Top Bodybuilder’s Favorite Types of Bent-Over Row (and How to Do Them with Proper Form)

Don’t go to absolute muscle failure every set.

Muscle failure is the point where you can no longer keep the weight moving and have to end the set.

We should take most of our sets to a point close to failure (one or two reps shy), and we should rarely take sets to the point of absolute failure.

Personally, I never train to failure for more than two to three sets per workout, and never on the deadlift, squat, bench press, or military press, as it can be dangerous.

Instead, I reserve my failure sets for isolation exercises like hamstring curls, leg extensions, calf raises and the like, and it’s usually a natural consequence of pushing for progressive overload as opposed to deliberate programming.
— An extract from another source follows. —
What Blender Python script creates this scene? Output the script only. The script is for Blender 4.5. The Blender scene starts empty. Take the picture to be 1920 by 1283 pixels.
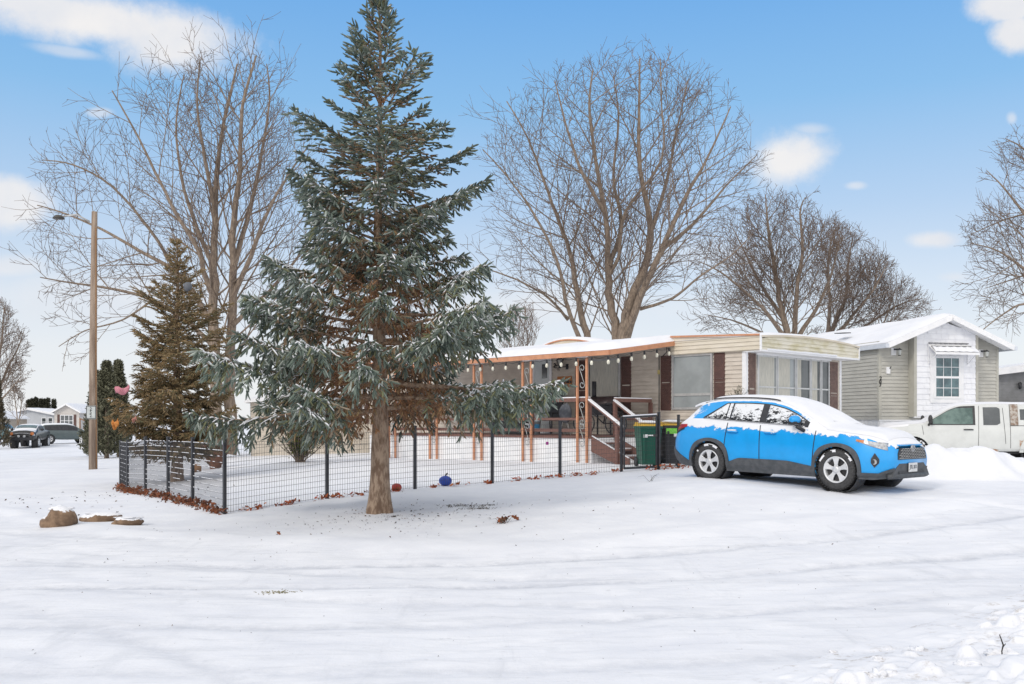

Rest 3 to 4 minutes in between each set.

This will give your muscles enough time to fully recoup their strength so you can give maximum effort each set.

Once you hit the top of your rep range for one set, move up in weight.

For instance, if you deadlift 135 pounds for 6 reps on your first set, add 5 pounds to each side of the bar for your next set.

If, on the next set, you can get at least 4 reps with 145 pounds, that’s the new weight you work with until you can deadlift it for 6 reps, move up, and so forth.

If you get 3 or fewer reps, though, reduce the weight added by 5 pounds (140 pounds) and see how the next set goes. If you still get 3 reps or fewer, reduce the weight to the original 6-rep load and work with that until you can do two 6-rep sets with it, and then increase the weight on the bar.